The Tohono O'odham Nation has spent years trying to limit intrusions onto its land, with little obvious success. The reservation is crisscrossed with at least 160 smuggling trails, littered with trash and even shrines erected by migrants. The tribe has given unprecedented access to the U.S. Border Patrol in hopes of stemming the tide.

Now the tribe wants more direct financial help from the Department of Homeland Security, tribal officials said.

"We're caught in the middle of this whole problem," Tribal Chairwoman Vivian Juan-Saunders said. "It creates a really high stress level for our people."

The 25 tribes along the southern and northern U.S. borders are forced to appeal for money directly from states because the Homeland Security Act of 2002 does not recognize Indian nations as sovereign governments. That adds a layer of bureaucracy and brings complaints than tribes are left out of the federal decision-making process.

Juan-Sanders said Tohono O'odham tribal leaders have met with top Department of Homeland Security officials, including Secretary Michael Chertoff, in the past month in an effort to solve the problem. U.S. Rep. Raul Grijalva, D-Ariz., said he wants to help the tribe, but doubts legislation could make it through Congress this year.

"They're supplementing this enforcement activity, and they deserve to have a direct pipeline," Grijalva said. "I think their request is more than justified; I think it's overdue."

All the lobbying and official visits have so far led nowhere, Juan-Sanders said.

Smugglers are still operating on the vast reservation, which covers 2.8 million acres, the size of Connecticut. The tribal police department has 65 officers who are spending 60 percent of their time on illegal immigration. Border Patrol agents scour the tribe's land, and the tribe recently approved allowing the National Guard onto the reservation.

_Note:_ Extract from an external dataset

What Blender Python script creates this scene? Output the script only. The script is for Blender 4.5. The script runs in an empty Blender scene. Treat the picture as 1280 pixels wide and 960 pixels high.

Since 2001, the tribe has received about $900,000 in security grant money distributed by the state to purchase equipment to deal with emergencies, Juan-Saunders said, and an extra $200,000 after Gov. Janet Napolitano declared a state of emergency along the border. But that's far below the costs to the tribe.

Undocumented immigrants crossings are down from the peak of 1,500 a day a few years ago, but still high, Juan-Sanders said. They dump trash, and they die. So far this year, the tribe has paid for autopsies on at least 51 migrants, including three children, at a cost of $1,200 to $1,400 each.

"These resources should be spent on education and health care and infrastructure and economic development," she said.

"But we have no other choice than to do what we can to protect our people.